MP Ian Liddell-Grainger has urged the Government to improve proposed support levels for Britain’s upland farmers. He says the current provisions in the Environmental Land Management Schemes do not offer enough to ensure hill farming can remain sufficiently profitable.
The Bridgwater and West Somerset MP outlined his concerns this week at a meeting with Defra Secretary Thérèse Coffey, warning that the Government appeared to be ignoring the ‘special case’ status awarded to hill farms for the best part of a century.
“The ELMS programme quite rightly offers farmers support in return for delivering environmental improvements, a strategy that few people could argue with,” he said.
“My concern is that farmers on the uplands are already living in areas of high environmental value so the chances of achieving any further uplift are very limited indeed.
“Since the 1930s it has been recognised that if we are to keep hill farmers in business on poor, thin soils and in harsh climates then they must receive exceptional levels of support.

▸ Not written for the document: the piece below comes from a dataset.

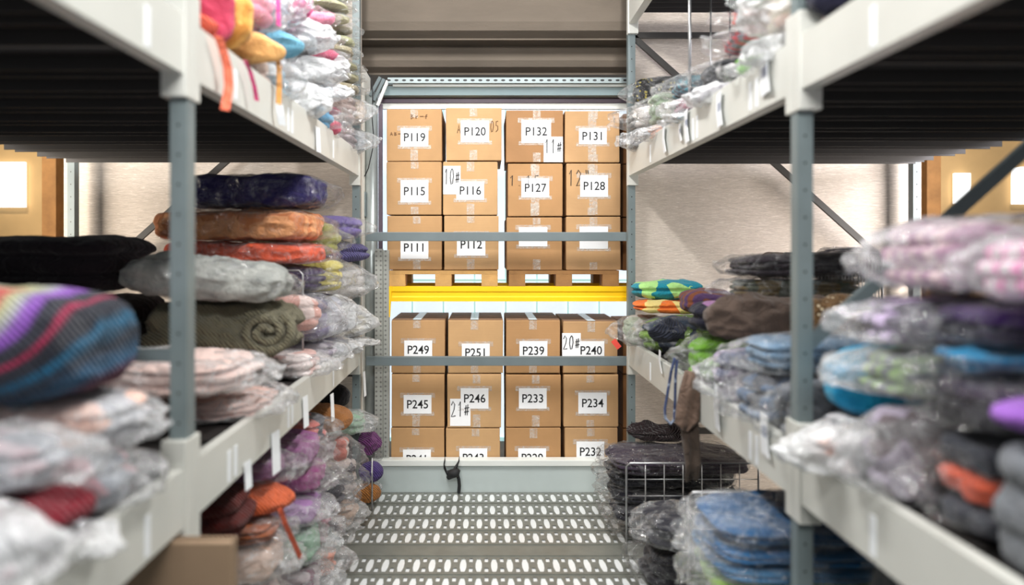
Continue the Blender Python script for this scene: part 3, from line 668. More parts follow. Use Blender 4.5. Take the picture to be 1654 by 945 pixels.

“That support continued through the Hill Livestock Compensatory Allowances and Environmentally Sensitive Area agreements and the special status of upland farming was also recognised under former European support mechanisms.
“Failure to safeguard hill farms will eventually lead to the loss of a huge and invaluable branch of the livestock industry with far-reaching consequences for the rest of the sector and UK farming in general.
“Neither should we underestimate the contribution hill farmers make to the tourism industry through maintaining - often unpaid - our finest wild landscapes for the benefit of millions of visitors every year.
“The country’s uplands are a priceless asset. So are are those who farm them - and they deserve a far better deal from the Government than the one currently on the table.”